When No More Heroes III is firing on all cylinders, it's like nothing else out there. ... Well, other than the first and second games. It's just like those! Which, so many years later, is extremely refreshing.
But, it misfires, too. In some ways just like its predecessors: the open world is relatively empty, like NMH1's that I wrote about in 2008, "The actual overworld ... is fairly dull, especially in the early game. ... about as exciting as untoasted bread." Graphical quality is a let-down, disappointingly similar to my musings on NMH2 in 2010, "The visual style is amazing. At a higher resolution, I imagine it would be absolutely incredible."
(NMH3 is "high def," sure, but its textures are - for a game released in 2021 - shockingly low-detail.)
And then there are storytelling misfires, which feel a little like, if you'll pardon my language, Suda-san smelling his own farts. It's been so long since NMH2 that I really could've used some recapping -- instead, NMH3 jumps right in with Shinobu and Bad Girl (who's ... alive, now?), Dr. Naomi (who's ... a tree, now?), Henry, and other characters I have virtually no memory of.
I'll cop to having skipped the Travis Strikes Again spinoff, but it's jarring how a resurrected Bad Girl - and her dad, who's also Travis's friend now? - are just here, without context. There's even a non-sequitur appearance from a character named Kamui who, I guess, is from The Silver Case. Suda's text adventure series. Huh.

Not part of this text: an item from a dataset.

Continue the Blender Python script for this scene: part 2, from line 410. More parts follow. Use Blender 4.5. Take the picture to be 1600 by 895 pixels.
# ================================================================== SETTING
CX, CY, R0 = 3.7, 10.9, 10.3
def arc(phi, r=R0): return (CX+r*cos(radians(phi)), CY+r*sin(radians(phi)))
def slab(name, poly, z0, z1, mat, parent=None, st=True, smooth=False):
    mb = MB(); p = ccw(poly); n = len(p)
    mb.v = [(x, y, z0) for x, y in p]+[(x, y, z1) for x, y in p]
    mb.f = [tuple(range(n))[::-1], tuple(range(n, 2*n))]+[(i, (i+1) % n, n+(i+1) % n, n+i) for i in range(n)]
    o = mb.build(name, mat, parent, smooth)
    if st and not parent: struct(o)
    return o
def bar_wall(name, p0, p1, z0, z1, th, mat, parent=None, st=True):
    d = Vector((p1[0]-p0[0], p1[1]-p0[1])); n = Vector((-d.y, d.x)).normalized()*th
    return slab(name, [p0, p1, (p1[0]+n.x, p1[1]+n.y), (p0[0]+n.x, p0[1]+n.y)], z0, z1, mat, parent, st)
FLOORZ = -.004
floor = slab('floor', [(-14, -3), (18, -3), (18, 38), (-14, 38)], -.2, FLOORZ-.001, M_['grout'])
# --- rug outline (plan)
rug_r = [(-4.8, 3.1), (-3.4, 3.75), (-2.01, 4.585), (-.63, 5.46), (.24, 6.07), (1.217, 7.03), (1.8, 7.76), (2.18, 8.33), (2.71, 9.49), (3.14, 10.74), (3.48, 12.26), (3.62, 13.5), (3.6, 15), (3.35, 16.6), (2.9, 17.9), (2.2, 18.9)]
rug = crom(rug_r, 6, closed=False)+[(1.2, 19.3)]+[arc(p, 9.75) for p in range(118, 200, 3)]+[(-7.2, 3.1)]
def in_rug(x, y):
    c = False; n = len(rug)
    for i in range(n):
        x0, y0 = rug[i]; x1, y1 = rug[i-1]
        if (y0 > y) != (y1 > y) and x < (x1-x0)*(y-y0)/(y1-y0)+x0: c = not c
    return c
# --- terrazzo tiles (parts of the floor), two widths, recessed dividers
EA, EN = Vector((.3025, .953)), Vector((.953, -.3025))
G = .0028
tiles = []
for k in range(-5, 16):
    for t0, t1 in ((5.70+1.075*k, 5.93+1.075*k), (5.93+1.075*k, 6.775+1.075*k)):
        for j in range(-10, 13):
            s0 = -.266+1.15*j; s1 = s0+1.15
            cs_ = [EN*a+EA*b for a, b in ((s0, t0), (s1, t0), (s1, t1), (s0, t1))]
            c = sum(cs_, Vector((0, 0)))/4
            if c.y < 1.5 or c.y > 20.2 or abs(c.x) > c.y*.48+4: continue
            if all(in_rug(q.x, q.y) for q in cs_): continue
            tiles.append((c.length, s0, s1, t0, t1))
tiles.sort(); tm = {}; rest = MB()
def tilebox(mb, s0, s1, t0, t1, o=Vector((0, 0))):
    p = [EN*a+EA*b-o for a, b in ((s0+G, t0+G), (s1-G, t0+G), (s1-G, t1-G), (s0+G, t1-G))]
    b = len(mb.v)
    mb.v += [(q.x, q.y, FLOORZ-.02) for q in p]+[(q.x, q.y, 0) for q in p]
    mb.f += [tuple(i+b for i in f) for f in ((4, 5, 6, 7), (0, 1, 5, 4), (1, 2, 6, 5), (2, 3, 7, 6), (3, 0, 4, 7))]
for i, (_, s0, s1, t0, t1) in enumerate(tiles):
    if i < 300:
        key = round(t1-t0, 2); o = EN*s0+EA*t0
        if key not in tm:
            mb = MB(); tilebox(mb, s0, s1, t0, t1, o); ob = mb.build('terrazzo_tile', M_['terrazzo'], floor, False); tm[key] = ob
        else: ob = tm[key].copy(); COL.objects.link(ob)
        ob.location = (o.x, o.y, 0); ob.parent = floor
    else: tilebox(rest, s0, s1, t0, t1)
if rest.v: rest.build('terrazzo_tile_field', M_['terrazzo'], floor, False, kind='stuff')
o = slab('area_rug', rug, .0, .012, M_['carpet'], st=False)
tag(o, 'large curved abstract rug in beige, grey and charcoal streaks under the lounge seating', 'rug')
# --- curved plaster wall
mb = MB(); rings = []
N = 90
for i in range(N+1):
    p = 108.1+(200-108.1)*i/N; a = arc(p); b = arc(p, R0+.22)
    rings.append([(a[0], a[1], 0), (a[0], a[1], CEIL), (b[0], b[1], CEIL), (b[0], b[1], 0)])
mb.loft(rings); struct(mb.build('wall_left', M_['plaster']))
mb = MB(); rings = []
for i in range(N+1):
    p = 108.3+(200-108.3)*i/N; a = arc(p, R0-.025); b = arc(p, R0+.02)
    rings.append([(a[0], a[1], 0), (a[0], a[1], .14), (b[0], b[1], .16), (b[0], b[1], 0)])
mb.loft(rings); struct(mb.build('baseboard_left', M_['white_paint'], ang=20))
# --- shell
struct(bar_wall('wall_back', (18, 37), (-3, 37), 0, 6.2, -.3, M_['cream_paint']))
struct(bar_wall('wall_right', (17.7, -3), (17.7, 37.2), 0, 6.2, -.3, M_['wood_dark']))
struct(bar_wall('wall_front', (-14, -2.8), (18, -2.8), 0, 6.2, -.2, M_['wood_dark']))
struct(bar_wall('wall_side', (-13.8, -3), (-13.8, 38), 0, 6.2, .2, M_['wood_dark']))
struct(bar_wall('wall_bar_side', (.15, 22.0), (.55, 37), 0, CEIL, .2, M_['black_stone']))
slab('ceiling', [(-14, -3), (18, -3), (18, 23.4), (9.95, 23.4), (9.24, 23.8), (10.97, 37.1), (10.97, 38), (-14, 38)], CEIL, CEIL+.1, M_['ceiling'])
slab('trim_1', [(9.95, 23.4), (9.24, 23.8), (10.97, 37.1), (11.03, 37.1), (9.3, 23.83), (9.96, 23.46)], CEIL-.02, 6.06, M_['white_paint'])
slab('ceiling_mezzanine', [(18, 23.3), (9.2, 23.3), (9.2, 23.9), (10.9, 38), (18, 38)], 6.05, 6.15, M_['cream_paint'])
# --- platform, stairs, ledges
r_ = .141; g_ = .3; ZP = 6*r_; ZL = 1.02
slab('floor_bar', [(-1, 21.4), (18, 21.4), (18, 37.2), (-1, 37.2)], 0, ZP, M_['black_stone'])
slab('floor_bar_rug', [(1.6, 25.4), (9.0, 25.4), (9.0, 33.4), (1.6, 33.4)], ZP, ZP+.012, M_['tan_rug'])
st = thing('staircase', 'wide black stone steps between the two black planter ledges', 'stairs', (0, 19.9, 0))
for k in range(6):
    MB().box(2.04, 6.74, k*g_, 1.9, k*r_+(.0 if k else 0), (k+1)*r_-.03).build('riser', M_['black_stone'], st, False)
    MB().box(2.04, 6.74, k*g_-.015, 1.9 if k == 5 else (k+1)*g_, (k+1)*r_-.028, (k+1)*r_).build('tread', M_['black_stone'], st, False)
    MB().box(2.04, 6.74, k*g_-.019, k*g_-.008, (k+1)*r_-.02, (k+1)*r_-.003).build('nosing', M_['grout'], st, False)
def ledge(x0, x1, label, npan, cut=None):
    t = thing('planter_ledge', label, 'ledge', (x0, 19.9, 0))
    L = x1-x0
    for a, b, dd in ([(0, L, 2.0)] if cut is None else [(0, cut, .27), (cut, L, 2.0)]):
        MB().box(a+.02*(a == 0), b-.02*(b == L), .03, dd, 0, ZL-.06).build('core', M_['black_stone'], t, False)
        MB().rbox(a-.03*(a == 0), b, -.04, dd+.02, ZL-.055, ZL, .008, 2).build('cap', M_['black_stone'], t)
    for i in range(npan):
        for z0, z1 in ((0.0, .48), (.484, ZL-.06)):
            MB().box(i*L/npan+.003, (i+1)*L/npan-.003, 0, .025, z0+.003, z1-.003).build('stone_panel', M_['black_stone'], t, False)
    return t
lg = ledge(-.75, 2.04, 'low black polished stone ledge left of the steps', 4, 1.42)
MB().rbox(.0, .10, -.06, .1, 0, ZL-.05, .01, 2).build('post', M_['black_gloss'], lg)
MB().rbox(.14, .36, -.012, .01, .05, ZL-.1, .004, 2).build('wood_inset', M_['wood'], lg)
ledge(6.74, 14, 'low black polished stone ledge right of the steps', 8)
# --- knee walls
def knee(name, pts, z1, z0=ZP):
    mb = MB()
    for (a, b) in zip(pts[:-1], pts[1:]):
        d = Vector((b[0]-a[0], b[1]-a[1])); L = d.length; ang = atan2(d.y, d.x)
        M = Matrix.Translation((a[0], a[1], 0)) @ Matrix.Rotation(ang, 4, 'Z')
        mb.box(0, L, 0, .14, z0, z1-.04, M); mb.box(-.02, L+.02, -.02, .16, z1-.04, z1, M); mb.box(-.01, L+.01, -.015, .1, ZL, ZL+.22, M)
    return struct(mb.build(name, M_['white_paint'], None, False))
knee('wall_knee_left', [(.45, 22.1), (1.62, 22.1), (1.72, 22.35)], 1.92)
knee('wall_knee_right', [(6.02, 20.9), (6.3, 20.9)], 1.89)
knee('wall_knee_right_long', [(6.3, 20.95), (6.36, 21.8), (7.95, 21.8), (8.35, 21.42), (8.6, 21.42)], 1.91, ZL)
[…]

This series has always been fond of referencing Takashi Miike (whom I know as the director of the live action Ace Attorney film); this time Travis and Bishop's chats about their favorite Miike works are too frequent. And long. On and on for minutes. Repeatedly.

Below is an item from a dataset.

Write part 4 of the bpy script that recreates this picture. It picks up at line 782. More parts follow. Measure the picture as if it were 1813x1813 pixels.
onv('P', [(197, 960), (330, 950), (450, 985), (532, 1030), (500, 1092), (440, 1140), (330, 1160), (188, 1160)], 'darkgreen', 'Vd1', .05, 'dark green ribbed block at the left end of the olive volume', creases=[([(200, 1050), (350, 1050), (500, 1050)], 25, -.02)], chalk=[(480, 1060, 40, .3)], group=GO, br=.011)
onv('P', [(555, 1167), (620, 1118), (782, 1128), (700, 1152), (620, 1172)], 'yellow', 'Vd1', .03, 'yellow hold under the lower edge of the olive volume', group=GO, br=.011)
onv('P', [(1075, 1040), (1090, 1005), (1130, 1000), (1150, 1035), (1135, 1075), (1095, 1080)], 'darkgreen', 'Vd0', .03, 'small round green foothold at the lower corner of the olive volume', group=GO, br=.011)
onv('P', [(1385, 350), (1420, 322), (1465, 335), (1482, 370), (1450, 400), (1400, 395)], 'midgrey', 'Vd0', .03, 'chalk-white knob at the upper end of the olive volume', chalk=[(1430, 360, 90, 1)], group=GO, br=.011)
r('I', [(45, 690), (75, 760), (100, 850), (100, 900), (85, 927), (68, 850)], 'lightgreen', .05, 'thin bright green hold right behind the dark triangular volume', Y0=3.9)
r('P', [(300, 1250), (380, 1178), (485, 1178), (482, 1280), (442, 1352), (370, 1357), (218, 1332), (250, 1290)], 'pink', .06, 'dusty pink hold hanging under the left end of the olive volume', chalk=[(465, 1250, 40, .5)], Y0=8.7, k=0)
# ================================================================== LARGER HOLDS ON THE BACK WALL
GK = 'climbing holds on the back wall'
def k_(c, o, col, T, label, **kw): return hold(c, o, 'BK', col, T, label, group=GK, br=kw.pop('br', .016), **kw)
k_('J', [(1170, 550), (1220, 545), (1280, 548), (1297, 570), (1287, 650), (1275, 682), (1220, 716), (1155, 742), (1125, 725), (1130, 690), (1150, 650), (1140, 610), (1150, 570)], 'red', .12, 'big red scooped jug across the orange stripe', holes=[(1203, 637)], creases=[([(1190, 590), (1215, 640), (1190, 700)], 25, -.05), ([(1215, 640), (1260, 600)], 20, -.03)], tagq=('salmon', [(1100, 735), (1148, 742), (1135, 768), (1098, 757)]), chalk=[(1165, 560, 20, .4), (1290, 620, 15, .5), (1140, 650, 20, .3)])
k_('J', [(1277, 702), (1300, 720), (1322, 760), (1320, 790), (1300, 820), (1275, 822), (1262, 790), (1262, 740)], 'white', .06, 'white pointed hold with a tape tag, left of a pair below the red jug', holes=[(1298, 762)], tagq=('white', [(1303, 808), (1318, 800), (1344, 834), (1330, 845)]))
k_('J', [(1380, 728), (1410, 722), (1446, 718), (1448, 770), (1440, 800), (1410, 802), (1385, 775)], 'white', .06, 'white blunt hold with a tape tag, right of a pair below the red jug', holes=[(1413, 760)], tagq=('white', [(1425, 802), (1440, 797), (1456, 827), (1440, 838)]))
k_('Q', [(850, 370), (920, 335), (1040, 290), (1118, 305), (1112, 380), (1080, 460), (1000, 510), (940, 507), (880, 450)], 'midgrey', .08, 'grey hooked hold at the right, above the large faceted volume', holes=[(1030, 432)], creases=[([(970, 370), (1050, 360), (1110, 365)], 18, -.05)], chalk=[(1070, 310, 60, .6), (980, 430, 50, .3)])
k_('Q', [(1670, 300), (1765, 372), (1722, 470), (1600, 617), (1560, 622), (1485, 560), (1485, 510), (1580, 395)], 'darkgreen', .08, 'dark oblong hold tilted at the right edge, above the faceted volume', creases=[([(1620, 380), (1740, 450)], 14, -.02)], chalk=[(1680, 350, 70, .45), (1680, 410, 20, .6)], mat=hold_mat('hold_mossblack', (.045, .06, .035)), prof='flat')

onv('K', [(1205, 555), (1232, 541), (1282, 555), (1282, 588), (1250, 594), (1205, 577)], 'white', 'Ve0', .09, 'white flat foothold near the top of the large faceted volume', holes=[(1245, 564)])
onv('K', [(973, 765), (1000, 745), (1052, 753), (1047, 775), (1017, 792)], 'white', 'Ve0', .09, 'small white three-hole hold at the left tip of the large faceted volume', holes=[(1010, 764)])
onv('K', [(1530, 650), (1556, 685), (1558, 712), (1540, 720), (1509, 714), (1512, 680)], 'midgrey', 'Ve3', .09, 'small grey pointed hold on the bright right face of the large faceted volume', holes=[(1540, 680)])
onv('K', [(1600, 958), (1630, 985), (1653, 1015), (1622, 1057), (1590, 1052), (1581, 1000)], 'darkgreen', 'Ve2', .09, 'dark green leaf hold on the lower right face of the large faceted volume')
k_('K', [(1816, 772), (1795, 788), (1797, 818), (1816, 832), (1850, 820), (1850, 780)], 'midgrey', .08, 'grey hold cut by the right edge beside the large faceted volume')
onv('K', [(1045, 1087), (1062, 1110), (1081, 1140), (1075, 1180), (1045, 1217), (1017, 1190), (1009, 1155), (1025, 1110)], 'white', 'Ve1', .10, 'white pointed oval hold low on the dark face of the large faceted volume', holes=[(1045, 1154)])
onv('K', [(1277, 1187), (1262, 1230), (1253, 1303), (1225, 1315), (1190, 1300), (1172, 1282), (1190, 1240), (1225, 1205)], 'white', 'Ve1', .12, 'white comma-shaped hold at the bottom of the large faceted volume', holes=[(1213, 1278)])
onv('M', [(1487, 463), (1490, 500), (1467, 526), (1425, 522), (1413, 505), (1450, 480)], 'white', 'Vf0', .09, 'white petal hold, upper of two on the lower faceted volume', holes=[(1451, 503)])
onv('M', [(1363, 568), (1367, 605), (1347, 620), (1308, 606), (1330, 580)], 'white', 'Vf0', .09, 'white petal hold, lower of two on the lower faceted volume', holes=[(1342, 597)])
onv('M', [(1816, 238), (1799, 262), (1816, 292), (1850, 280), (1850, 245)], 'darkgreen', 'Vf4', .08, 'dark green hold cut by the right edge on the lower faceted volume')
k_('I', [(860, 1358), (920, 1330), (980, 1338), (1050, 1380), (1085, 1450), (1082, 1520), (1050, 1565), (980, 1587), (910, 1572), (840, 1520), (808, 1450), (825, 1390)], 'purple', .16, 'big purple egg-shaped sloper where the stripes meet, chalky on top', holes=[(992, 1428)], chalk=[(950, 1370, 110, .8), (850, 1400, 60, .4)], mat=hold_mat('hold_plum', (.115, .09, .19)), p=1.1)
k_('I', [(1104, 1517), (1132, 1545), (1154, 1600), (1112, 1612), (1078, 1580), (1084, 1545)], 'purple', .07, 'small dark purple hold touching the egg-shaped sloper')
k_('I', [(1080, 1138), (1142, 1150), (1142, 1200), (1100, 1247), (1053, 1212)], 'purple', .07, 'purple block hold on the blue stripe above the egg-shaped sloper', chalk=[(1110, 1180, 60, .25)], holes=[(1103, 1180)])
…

I should temper my gripes about NMH3's reference-heaviness by pointing out how I love its reverence to other pop-nerd culture. When Travis and Sylvia encountered some alien eggs that looked exactly like Alien's facehugger eggs, when battle events beamed Travis up to a spaceship while playing an X-Files-like jingle, and when he came back to Earth crouching in a teleportation sphere like Terminator, I just couldn't stop grinning.
That qualified enjoyment is emblematic of my overall experience with No More Heroes III. Its vibe is definitely not for everyone, and its overall craftsmanship doesn't measure up against modern masterpieces -- what might've been negligible quirks in the late 2000s are harder to ignore, now. But it's not afraid of making mistakes, it wears its heart (and influences) on its sleeve, and as a games nerd myself I appreciate the fuck out of it.

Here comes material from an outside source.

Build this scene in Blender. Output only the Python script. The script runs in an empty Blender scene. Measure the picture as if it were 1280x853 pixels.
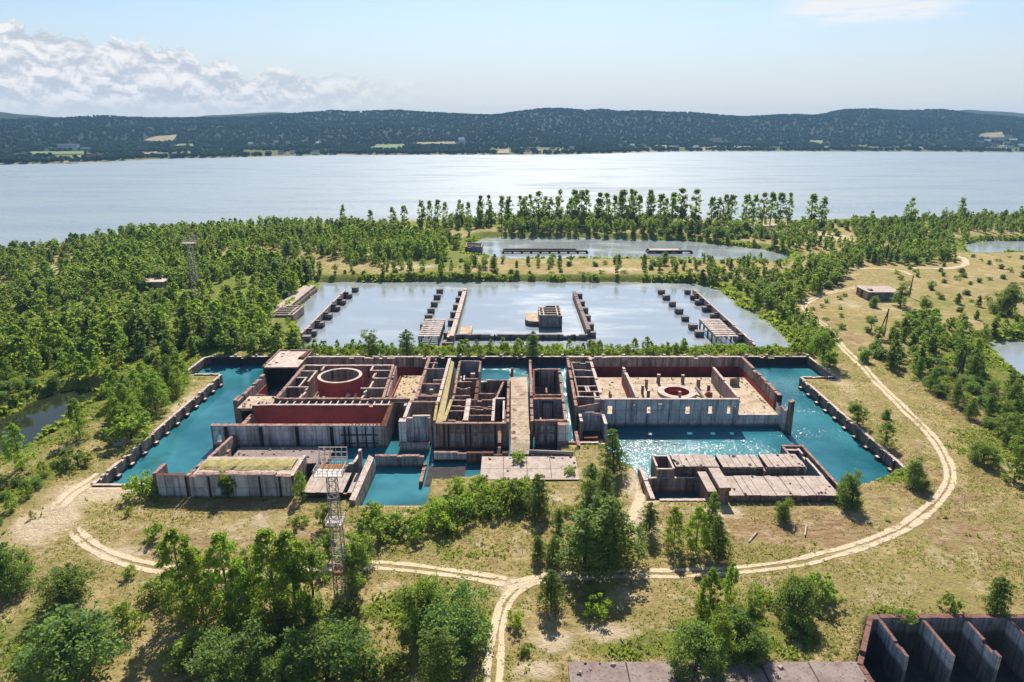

Almost 20 years after proclaiming "punk's not dead", Suda is still proving it.
And yes, you can pet the cat!

Better than: Killer Is Dead, No More Heroes 2: Desperate Struggle
Not as good as: more ...modern? open-world action games like God of War Ragnarök
I have mixed feelings about: the Damon character being, apparently, inspired by Suda's feud with John Riccitiello over Shadows of the Damned. 'Cause while I'm certainly no fan of the guy either, I'm actually looking forward to that remaster.